Citons le communiqué des services du Défenseur des droits en date du 22 juin 2016 qui résume parfaitement l’affaire.
« Le Défenseur des droits a été saisi d’une réclamation relative à la mise en recouvrement en 2014 par l’administration des Finances publiques d’un titre de perception émis en juin 2010 à l’encontre d’un ancien enseignant pour qu’il rembourse une somme de 2 000 € correspondant à sa paie du mois de septembre 2006, qui lui avait été versée malgré sa démission à compter du 1er septembre 2006.
Ne percevant plus que sa retraite depuis janvier 2015, après une longue période de chômage qui avait débuté en 2011 et devant faire face au remboursement des emprunts contractés au moment où il ne percevait plus qu’une allocation de solidarité spécifique de 16,11 € par jour, Monsieur X. a sollicité une remise gracieuse de cette dette, indiquant qu’il aurait pu rembourser cette somme si elle lui avait été réclamée au moment où il travaillait encore, d’autant qu’il avait signalé l’erreur au rectorat dès octobre 2006.
L’administration des Finances publiques a rejeté sa demande, au motif qu’une remise gracieuse ne pouvait être accordée qu’en cas de difficultés financières extrêmement graves.
Cependant, les services du Défenseur des droits ont constaté que la créance était prescrite à la date d’édition du commandement de payer, conformément à l’article 94 de la loi n° 2011-1978 du 28 décembre 2011( article 37-1de la loi du 12 avril 2000), qui enferme dans un délai de deux ans à compter du versement erroné l’action en recouvrement des sommes indument versées aux agents publics par les administrations et ce, nonobstant les dénégations de la direction régionale des Finances publiques, qui s’accorde un délai supplémentaire de cinq ans à compter de la prise en charge d’un titre de perception pour procéder au recouvrement.

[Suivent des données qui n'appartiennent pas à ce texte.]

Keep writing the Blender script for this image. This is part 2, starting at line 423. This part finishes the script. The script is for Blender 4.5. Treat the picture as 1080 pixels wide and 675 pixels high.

Or, cette position de l’administration des Finances publiques n’a été validée à ce jour, ni par la loi, ni, a fortiori, par la jurisprudence.
Le Défenseur des droits recommande à la directrice régionale des Finances publiques de cesser toutes poursuites à l’encontre de Monsieur X. »
Il aurait été effectivement difficile de ne pas faire un lien entre cette condamnation morale de l’administration des finances publiques qui avait estimé à tort qu’elle pouvait tenter de recouvrer un paiement supposé indu pendant un délai de cinq ans à l’encontre d’un ancien enseignant et les démarches dolosives du CERHS à l’encontre des militaires. On comprend donc que le ministre de la défense soit revenu à de « meilleurs sentiments ».